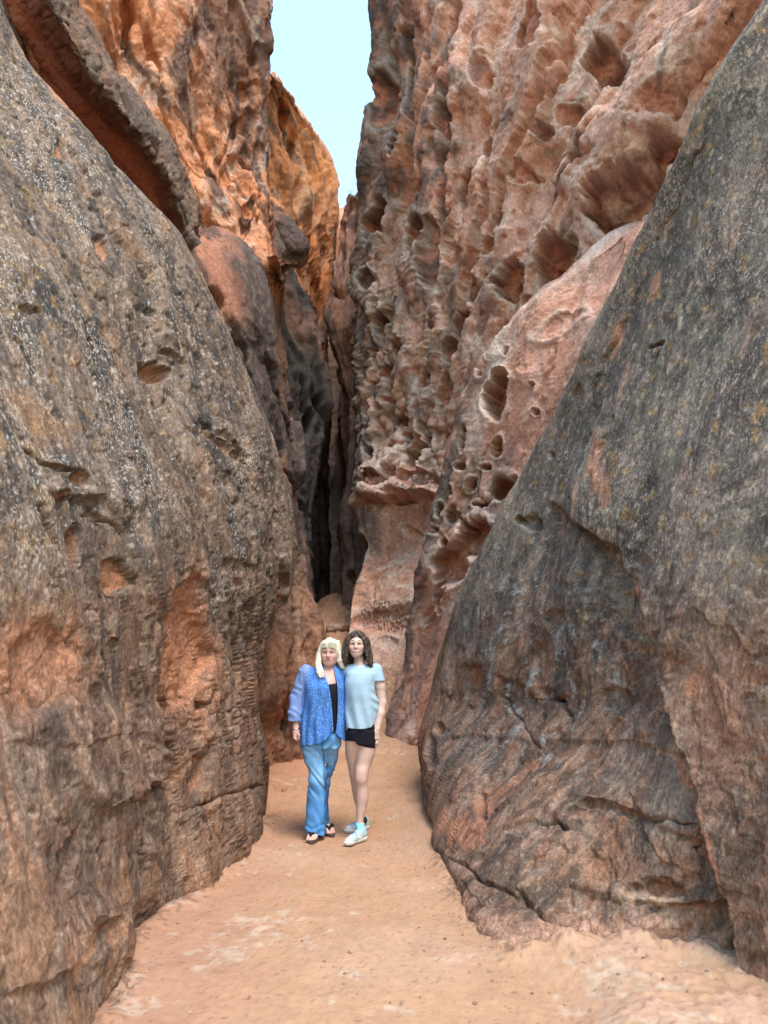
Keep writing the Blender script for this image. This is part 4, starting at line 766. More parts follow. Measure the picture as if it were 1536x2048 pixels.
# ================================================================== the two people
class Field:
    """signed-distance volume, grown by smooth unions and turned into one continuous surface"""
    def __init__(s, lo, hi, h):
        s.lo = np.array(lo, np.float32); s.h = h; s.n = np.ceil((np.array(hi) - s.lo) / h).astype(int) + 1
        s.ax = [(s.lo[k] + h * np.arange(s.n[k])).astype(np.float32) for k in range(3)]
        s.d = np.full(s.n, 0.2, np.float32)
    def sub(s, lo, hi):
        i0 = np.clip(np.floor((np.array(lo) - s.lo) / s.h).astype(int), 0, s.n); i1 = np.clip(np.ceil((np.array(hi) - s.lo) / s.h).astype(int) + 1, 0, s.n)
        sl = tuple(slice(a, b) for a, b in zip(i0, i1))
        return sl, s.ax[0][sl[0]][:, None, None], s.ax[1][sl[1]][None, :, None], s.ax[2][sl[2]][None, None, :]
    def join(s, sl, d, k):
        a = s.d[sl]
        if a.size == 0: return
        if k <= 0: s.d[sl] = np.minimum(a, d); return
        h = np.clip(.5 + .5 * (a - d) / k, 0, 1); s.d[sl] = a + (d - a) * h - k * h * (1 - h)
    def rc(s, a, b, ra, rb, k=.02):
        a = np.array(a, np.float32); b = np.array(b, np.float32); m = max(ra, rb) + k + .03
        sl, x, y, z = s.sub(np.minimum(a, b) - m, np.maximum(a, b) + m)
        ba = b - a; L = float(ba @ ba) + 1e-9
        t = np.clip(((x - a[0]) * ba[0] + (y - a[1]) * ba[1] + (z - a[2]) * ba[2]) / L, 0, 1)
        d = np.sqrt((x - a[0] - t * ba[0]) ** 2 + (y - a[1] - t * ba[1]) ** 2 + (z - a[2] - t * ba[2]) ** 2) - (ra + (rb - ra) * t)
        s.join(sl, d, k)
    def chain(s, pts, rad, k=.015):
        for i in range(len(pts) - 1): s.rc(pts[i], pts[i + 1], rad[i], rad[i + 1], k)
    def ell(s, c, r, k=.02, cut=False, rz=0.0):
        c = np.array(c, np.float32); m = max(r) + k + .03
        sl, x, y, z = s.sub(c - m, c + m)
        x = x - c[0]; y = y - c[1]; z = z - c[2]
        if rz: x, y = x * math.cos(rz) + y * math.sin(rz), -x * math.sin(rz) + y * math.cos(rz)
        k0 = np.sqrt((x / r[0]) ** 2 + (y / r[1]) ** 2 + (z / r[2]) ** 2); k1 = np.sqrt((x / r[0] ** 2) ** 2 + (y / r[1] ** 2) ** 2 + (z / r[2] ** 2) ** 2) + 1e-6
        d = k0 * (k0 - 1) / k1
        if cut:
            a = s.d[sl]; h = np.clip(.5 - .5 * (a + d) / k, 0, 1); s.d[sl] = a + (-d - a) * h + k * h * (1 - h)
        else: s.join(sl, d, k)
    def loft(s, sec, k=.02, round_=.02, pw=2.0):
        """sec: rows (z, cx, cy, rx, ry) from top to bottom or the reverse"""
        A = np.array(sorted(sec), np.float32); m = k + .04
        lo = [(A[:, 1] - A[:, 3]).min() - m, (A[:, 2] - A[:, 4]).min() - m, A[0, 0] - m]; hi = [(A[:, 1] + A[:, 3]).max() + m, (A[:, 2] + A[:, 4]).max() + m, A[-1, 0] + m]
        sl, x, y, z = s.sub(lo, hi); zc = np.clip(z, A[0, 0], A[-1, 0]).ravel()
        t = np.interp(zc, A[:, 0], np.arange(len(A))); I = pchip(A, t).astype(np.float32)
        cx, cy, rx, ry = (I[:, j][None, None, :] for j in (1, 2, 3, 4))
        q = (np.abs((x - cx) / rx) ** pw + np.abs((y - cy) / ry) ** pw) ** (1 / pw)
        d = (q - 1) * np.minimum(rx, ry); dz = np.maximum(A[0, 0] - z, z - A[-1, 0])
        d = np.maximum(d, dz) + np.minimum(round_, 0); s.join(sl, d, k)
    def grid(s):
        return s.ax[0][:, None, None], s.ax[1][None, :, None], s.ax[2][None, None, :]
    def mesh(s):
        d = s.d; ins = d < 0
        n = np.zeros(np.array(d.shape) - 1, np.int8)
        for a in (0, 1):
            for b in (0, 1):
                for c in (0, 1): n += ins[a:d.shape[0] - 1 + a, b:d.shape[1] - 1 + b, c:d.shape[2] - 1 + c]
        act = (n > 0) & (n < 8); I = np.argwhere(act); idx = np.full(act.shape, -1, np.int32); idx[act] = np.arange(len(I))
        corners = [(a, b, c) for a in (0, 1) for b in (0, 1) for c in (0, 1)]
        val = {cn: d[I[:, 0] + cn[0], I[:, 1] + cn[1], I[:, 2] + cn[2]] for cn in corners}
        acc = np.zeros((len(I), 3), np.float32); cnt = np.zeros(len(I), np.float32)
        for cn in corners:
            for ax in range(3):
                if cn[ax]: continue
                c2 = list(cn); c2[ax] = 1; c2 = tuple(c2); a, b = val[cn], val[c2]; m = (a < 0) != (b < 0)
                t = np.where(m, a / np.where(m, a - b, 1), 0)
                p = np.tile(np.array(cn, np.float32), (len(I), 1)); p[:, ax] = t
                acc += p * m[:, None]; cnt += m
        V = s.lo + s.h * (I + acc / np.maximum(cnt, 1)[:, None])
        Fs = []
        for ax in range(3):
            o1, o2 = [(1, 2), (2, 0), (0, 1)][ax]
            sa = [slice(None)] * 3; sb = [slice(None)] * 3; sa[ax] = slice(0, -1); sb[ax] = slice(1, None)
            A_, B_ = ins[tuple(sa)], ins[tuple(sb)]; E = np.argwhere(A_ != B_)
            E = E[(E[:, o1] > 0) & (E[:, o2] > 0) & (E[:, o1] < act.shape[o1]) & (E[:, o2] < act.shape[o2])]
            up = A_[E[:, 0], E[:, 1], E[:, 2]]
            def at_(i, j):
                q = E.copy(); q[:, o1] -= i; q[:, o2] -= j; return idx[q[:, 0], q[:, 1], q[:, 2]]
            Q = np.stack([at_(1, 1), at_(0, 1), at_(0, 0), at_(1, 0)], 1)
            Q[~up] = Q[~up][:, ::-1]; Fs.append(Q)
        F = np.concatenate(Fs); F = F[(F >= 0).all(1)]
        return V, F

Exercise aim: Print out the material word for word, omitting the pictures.

Task result:
Keep writing the Blender script for this image. This is part 4, starting at line 766. More parts follow. Measure the picture as if it were 1536x2048 pixels.
# ================================================================== the two people
class Field:
    """signed-distance volume, grown by smooth unions and turned into one continuous surface"""
    def __init__(s, lo, hi, h):
        s.lo = np.array(lo, np.float32); s.h = h; s.n = np.ceil((np.array(hi) - s.lo) / h).astype(int) + 1
        s.ax = [(s.lo[k] + h * np.arange(s.n[k])).astype(np.float32) for k in range(3)]
        s.d = np.full(s.n, 0.2, np.float32)
    def sub(s, lo, hi):
        i0 = np.clip(np.floor((np.array(lo) - s.lo) / s.h).astype(int), 0, s.n); i1 = np.clip(np.ceil((np.array(hi) - s.lo) / s.h).astype(int) + 1, 0, s.n)
        sl = tuple(slice(a, b) for a, b in zip(i0, i1))
        return sl, s.ax[0][sl[0]][:, None, None], s.ax[1][sl[1]][None, :, None], s.ax[2][sl[2]][None, None, :]
    def join(s, sl, d, k):
        a = s.d[sl]
        if a.size == 0: return
        if k <= 0: s.d[sl] = np.minimum(a, d); return
        h = np.clip(.5 + .5 * (a - d) / k, 0, 1); s.d[sl] = a + (d - a) * h - k * h * (1 - h)
    def rc(s, a, b, ra, rb, k=.02):
        a = np.array(a, np.float32); b = np.array(b, np.float32); m = max(ra, rb) + k + .03
        sl, x, y, z = s.sub(np.minimum(a, b) - m, np.maximum(a, b) + m)
        ba = b - a; L = float(ba @ ba) + 1e-9
        t = np.clip(((x - a[0]) * ba[0] + (y - a[1]) * ba[1] + (z - a[2]) * ba[2]) / L, 0, 1)
        d = np.sqrt((x - a[0] - t * ba[0]) ** 2 + (y - a[1] - t * ba[1]) ** 2 + (z - a[2] - t * ba[2]) ** 2) - (ra + (rb - ra) * t)
        s.join(sl, d, k)
    def chain(s, pts, rad, k=.015):
        for i in range(len(pts) - 1): s.rc(pts[i], pts[i + 1], rad[i], rad[i + 1], k)
    def ell(s, c, r, k=.02, cut=False, rz=0.0):
        c = np.array(c, np.float32); m = max(r) + k + .03
        sl, x, y, z = s.sub(c - m, c + m)
        x = x - c[0]; y = y - c[1]; z = z - c[2]
        if rz: x, y = x * math.cos(rz) + y * math.sin(rz), -x * math.sin(rz) + y * math.cos(rz)
        k0 = np.sqrt((x / r[0]) ** 2 + (y / r[1]) ** 2 + (z / r[2]) ** 2); k1 = np.sqrt((x / r[0] ** 2) ** 2 + (y / r[1] ** 2) ** 2 + (z / r[2] ** 2) ** 2) + 1e-6
        d = k0 * (k0 - 1) / k1
        if cut:
            a = s.d[sl]; h = np.clip(.5 - .5 * (a + d) / k, 0, 1); s.d[sl] = a + (-d - a) * h + k * h * (1 - h)
        else: s.join(sl, d, k)
    def loft(s, sec, k=.02, round_=.02, pw=2.0):
        """sec: rows (z, cx, cy, rx, ry) from top to bottom or the reverse"""
        A = np.array(sorted(sec), np.float32); m = k + .04
        lo = [(A[:, 1] - A[:, 3]).min() - m, (A[:, 2] - A[:, 4]).min() - m, A[0, 0] - m]; hi = [(A[:, 1] + A[:, 3]).max() + m, (A[:, 2] + A[:, 4]).max() + m, A[-1, 0] + m]
        sl, x, y, z = s.sub(lo, hi); zc = np.clip(z, A[0, 0], A[-1, 0]).ravel()
        t = np.interp(zc, A[:, 0], np.arange(len(A))); I = pchip(A, t).astype(np.float32)
        cx, cy, rx, ry = (I[:, j][None, None, :] for j in (1, 2, 3, 4))
        q = (np.abs((x - cx) / rx) ** pw + np.abs((y - cy) / ry) ** pw) ** (1 / pw)
        d = (q - 1) * np.minimum(rx, ry); dz = np.maximum(A[0, 0] - z, z - A[-1, 0])
        d = np.maximum(d, dz) + np.minimum(round_, 0); s.join(sl, d, k)
    def grid(s):
        return s.ax[0][:, None, None], s.ax[1][None, :, None], s.ax[2][None, None, :]
    def mesh(s):
        d = s.d; ins = d < 0
        n = np.zeros(np.array(d.shape) - 1, np.int8)
        for a in (0, 1):
            for b in (0, 1):
                for c in (0, 1): n += ins[a:d.shape[0] - 1 + a, b:d.shape[1] - 1 + b, c:d.shape[2] - 1 + c]
        act = (n > 0) & (n < 8); I = np.argwhere(act); idx = np.full(act.shape, -1, np.int32); idx[act] = np.arange(len(I))
        corners = [(a, b, c) for a in (0, 1) for b in (0, 1) for c in (0, 1)]
        val = {cn: d[I[:, 0] + cn[0], I[:, 1] + cn[1], I[:, 2] + cn[2]] for cn in corners}
        acc = np.zeros((len(I), 3), np.float32); cnt = np.zeros(len(I), np.float32)
        for cn in corners:
            for ax in range(3):
                if cn[ax]: continue
                c2 = list(cn); c2[ax] = 1; c2 = tuple(c2); a, b = val[cn], val[c2]; m = (a < 0) != (b < 0)
                t = np.where(m, a / np.where(m, a - b, 1), 0)
                p = np.tile(np.array(cn, np.float32), (len(I), 1)); p[:, ax] = t
                acc += p * m[:, None]; cnt += m
        V = s.lo + s.h * (I + acc / np.maximum(cnt, 1)[:, None])
        Fs = []
        for ax in range(3):
            o1, o2 = [(1, 2), (2, 0), (0, 1)][ax]
            sa = [slice(None)] * 3; sb = [slice(None)] * 3; sa[ax] = slice(0, -1); sb[ax] = slice(1, None)
            A_, B_ = ins[tuple(sa)], ins[tuple(sb)]; E = np.argwhere(A_ != B_)
            E = E[(E[:, o1] > 0) & (E[:, o2] > 0) & (E[:, o1] < act.shape[o1]) & (E[:, o2] < act.shape[o2])]
            up = A_[E[:, 0], E[:, 1], E[:, 2]]
            def at_(i, j):
                q = E.copy(); q[:, o1] -= i; q[:, o2] -= j; return idx[q[:, 0], q[:, 1], q[:, 2]]
            Q = np.stack([at_(1, 1), at_(0, 1), at_(0, 0), at_(1, 0)], 1)
            Q[~up] = Q[~up][:, ::-1]; Fs.append(Q)
        F = np.concatenate(Fs); F = F[(F >= 0).all(1)]
        return V, F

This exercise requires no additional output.